Downing bristled at the suggestions of some of his opponents that he was a carpetbagger, who lived outside of the district and was illegitimately seeking to become the leader of a constituency which he was not truly a part of.
“I am from Whittier,” he said. “So what does that mean? Are they saying I should be considered a carpetbagger? That is not what I am. I do happen to live in Whittier. I have a business that takes me all over the area, particularly into San Bernardino County. I am familiar with Whittier and the people and business owners there are very familiar with me. Whittier is a strong community. The community dictates to the politicians there. The politicians do not dictate to the citizens. I chose to run in San Bernardino County because I believe I can bring to it what exists in Whittier. I could have run in Whittier where more people know me and where I might even have had a better chance. I think my talents and what I have to offer will do more good in San Bernardino County. I did live in Fontana. I went to Fontana High School. I worked at the discount market in Rialto. When I was there San Bernardino was still an All American City. My aunt still lives there. I was away for a while and when I came back, I could not believe what happened to the place.  I don’t know how government could let that happen. San Bernardino has a lot of issues but it is not entirely crippled from being something good again. Redlands and Rancho Cucamonga still offer strong communities and business districts. People who know me know that I chose to jump into a race to run against six seasoned people because I really believe people have a choice to make, to vote for a candidate that will do the most he can to carry them up the mountain while he is getting his back whipped. If I lose, I will respect what the constituents say.”
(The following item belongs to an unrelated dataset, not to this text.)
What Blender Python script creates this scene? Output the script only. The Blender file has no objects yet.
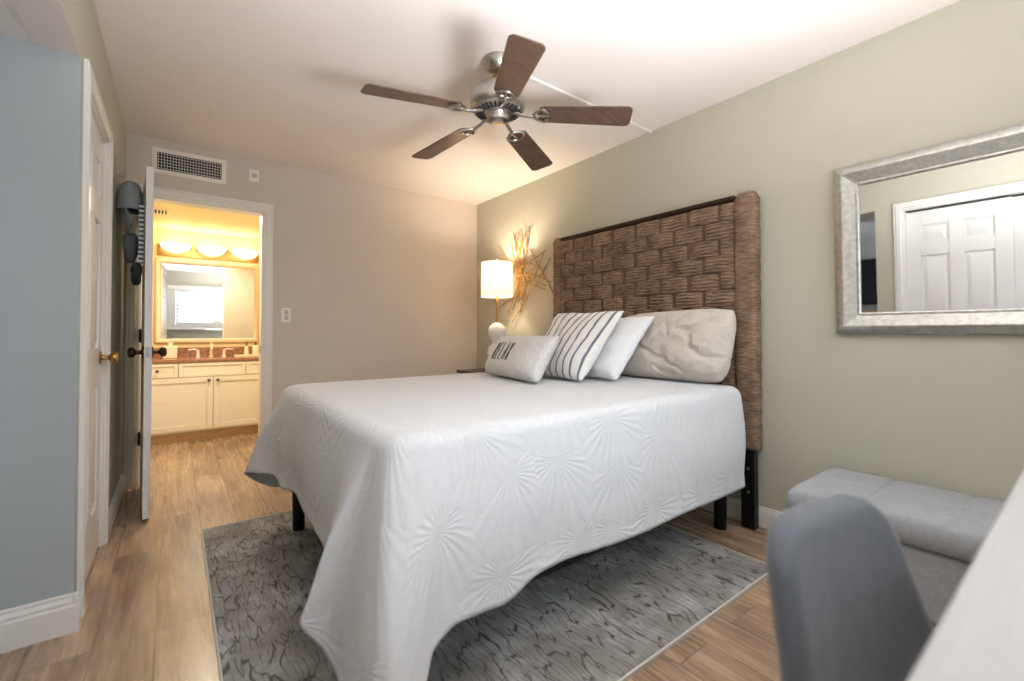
import bpy, bmesh, math, random
from mathutils import Vector, Matrix, noise
random.seed(7)
S = bpy.context.scene
COL = S.collection
R = math.radians
PI = math.pi

# ------------------------------------------------------------------ camera
cam_d = bpy.data.cameras.new('camera')
cam = bpy.data.objects.new('camera', cam_d)
COL.objects.link(cam)
cam.location = (0, 0, 1.065)
cam.rotation_euler = (R(90.82), 0, R(-37.16))
cam_d.sensor_width = 36
cam_d.lens = 36 * 443.8 / 1024
cam_d.shift_y = -14.3 / 1024
cam_d.clip_start = 0.05
cam_d.dof.use_dof = True
cam_d.dof.focus_distance = 2.9
cam_d.dof.aperture_fstop = 1.4
S.camera = cam

# ------------------------------------------------------------------ sky, light, exposure
S.view_settings.view_transform = 'Standard'
S.view_settings.look = 'None'
S.view_settings.gamma = 1
S.view_settings.use_curve_mapping = False
S.view_settings.exposure = -0.04
world = bpy.data.worlds.new('sky')
S.world = world
world.use_nodes = True
world.node_tree.nodes['Background'].inputs[0].default_value = (0.80, 0.90, 1.0, 1)
world.node_tree.nodes['Background'].inputs[1].default_value = 1.6
S.cycles.max_bounces = 10
S.cycles.diffuse_bounces = 6
S.cycles.use_denoising = True
S.cycles.sample_clamp_indirect = 6.0


def area_light(name, loc, rot, sx, sy, power, color):
    d = bpy.data.lights.new(name, 'AREA')
    d.shape = 'RECTANGLE'; d.size = sx; d.size_y = sy; d.energy = power; d.color = color
    o = bpy.data.objects.new(name, d); COL.objects.link(o)
    o.location = loc; o.rotation_euler = rot
    return o


def point_light(name, loc, power, color, radius=0.04):
    d = bpy.data.lights.new(name, 'POINT')
    d.energy = power; d.color = color; d.shadow_soft_size = radius
    o = bpy.data.objects.new(name, d); COL.objects.link(o)
    o.location = loc
    return o


DAY = (0.74, 0.88, 1.0)
# daylight outside the bedroom window (behind the camera) and the next room's window
area_light('bedroom_window_daylight', (1.02, -0.80, 1.64), (R(-90), 0, PI), 2.6, 1.0, 104, DAY)
area_light('next_room_window_daylight', (-1.65, 0.02, 1.30), (R(-90), 0, PI), 1.2, 1.3, 27, (0.66, 0.86, 1.0))
# added fill light behind the camera, aimed up to brighten the room
area_light('added_ceiling_fill', (0.95, -0.30, 1.00), (R(180 - 22), 0, R(0)), 0.8, 0.4, 60, (0.97, 0.975, 1.0)).data.spread = R(112)

# ------------------------------------------------------------------ helpers
def lin(c):
    def f(v):
        v /= 255.0
        return v / 12.92 if v <= 0.04045 else ((v + 0.055) / 1.055) ** 2.4
    return (f(c[0]), f(c[1]), f(c[2]), 1.0)


class NT:
    def __init__(self, name):
        self.m = bpy.data.materials.new(name)
        self.m.use_nodes = True
        self.t = self.m.node_tree
        self.b = self.t.nodes['Principled BSDF']
        self.out = self.t.nodes['Material Output']

    def n(self, typ, **kw):
        nd = self.t.nodes.new(typ)
        for k, v in kw.items():
            setattr(nd, k, v)
        return nd

    def l(self, a, b):
        self.t.links.new(a, b)

    def ramp(self, fac, stops):
        r = self.n('ShaderNodeValToRGB')
        e = r.color_ramp.elements
        while len(e) < len(stops):
            e.new(0.5)
        for el, (p, c) in zip(e, stops):
            el.position = p; el.color = c
        self.l(fac, r.inputs[0])
        return r.outputs[0]

    def math(self, op, a, b=None, c=None):
        m = self.n('ShaderNodeMath', operation=op)
        for i, v in enumerate((a, b, c)):
            if v is None:
                continue
            if isinstance(v, (int, float)):
                m.inputs[i].default_value = v
            else:
                self.l(v, m.inputs[i])
        return m.outputs[0]

    def coords(self, which='Object', scale=(1, 1, 1), rot=(0, 0, 0), loc=(0, 0, 0)):
        tc = self.n('ShaderNodeTexCoord')
        mp = self.n('ShaderNodeMapping')
        mp.inputs['Scale'].default_value = scale
        mp.inputs['Rotation'].default_value = rot
        mp.inputs['Location'].default_value = loc
        self.l(tc.outputs[which], mp.inputs[0])
        return mp.outputs[0]

    def noise(self, vec, scale, detail=3, rough=0.5, dist=0):
        n = self.n('ShaderNodeTexNoise')
        n.inputs['Scale'].default_value = scale
        n.inputs['Detail'].default_value = detail
        n.inputs['Roughness'].default_value = rough
        n.inputs['Distortion'].default_value = dist
        self.l(vec, n.inputs['Vector'])
        return n.outputs[0]

    def bump(self, h, strength=0.3, dist=0.01):
        b = self.n('ShaderNodeBump')
        b.inputs['Strength'].default_value = strength
        b.inputs['Distance'].default_value = dist
        self.l(h, b.inputs['Height'])
        self.l(b.outputs[0], self.b.inputs['Normal'])
        return b


def mat(name, c, rough=0.5, metal=0.0, vary=0.0, vscale=6.0, stretch=(1, 1, 1), bump=0.0, bscale=200.0, bdist=0.002, spec=None, coat=0):
    m = NT(name)
    base = lin(c)
    m.b.inputs['Base Color'].default_value = base
    m.b.inputs['Roughness'].default_value = rough
    m.b.inputs['Metallic'].default_value = metal
    if spec is not None:
        m.b.inputs['Specular IOR Level'].default_value = spec
    if coat:
        m.b.inputs['Coat Weight'].default_value = coat
    v = m.coords('Object', stretch)
    if vary:
        f = m.noise(v, vscale, 4, 0.6)
        lo = tuple(x * (1 - vary) for x in base[:3]) + (1,)
        hi = tuple(min(1, x * (1 + vary)) for x in base[:3]) + (1,)
        m.l(m.ramp(f, [(0.3, lo), (0.7, hi)]), m.b.inputs['Base Color'])
    if bump:
        m.bump(m.noise(v, bscale, 3, 0.6), bump, bdist)
    return m.m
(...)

Downing said he wanted the voters in the 31st District to know that he believes that “Congress should stick to the law of the land, which is the Constitution. We have the right to land, liberty and freedom. We left Britain because the British King George was taxing us as colonists unfairly and we had become a slave to the monarchy. We are pretty much repeating that all over in America today.”
Downing, who at the age of 25 is the minimum age required to be a member of the House of Representatives, said the voters in the 31st District should avail themselves of “the opportunity to elect the youngest bi-racial candidate for Congress in U.S. History. I will work tirelessly to represent the district and return it to All-American standing. I call upon the district’s residents to really research who they are voting for.”
Born in Monterey Park, Downing attended Cal State Northridge, where he studied cinema, television arts and philosophy. He owns political consulting and signature gathering business. Married, he has two children.